Friday, October 14, 2011

Wartime Nuclear Radiation (Part 3) Calculating Your Exposure

The wartime military nuclear occupation types use a rule of thumb for calculating personnel radiation exposure called the FIT forever rule. This rule essentially states:
The total radiation exposure, if you stayed in the radiation area forever equals five times the intensity of the radiation at the time of entering the radiation area times the time since the nuclear detonation.
I have a quibble with this with the definition of time since detonation. In reality, all that stuff that goes up (people, bridges, grocery stores, etc) takes a while to come back down. In fact, a significant level of injure and death is caused by people staring up at the mushroom crowd, only to be hit be rocks, cars, and other hard objects. Think Tornados. We will talk about this in Part 4. The definition of time you should use is H+1 or H+2, depending on the size of the bomb. The real definition will be based on the disaster broadcasters that will give you the time of maximum radiation in your area. That would be H-max. If you dont have H-max then use one of the other Hs.
The FIT forever calculation is used as follows:
Given example -- H occurs at 9:00 am 0n 9/11/12.
Hmax occurs at 10:30am on 9/11/12
The intensity at Hmax is about 3000 rads/hour
If you can stay under good cover, essentially radiati0n free until
T = 5:30pm 9/11/12
After 7 hours, or at 5:30, the radiation level will be about 300Rads/hour
You would recieve: 5 x 300 Rads/hour x 7 Hours
or 10,500 Rads if you stayed forever, enough to bring you to room temperature.
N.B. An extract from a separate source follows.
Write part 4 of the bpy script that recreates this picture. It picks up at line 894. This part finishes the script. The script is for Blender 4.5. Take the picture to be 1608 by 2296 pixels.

If you re-entered the shielded area at 12:30 am on 9/12/12,
and stayed forever, you would avoid 5 x 30 Rads/hour x 14 hours or 2,100 Rads
To continue, if you had stayed shielded until 6:30 on 9/12/12, you would accumulate a radiation dose of 5 x 3 Rads/hour x 21 hours or 315 Rads for the rest of your life. This is quite survivable, assuming you limit radiation input later in your life. As further example: If you stayed under cover for a day and a half, you would have a lifetime exposure in that area of less than 5 Rads, which brings you into the peace time radiation worker exposure ranges. Calculate it yourself. If you can, you pass.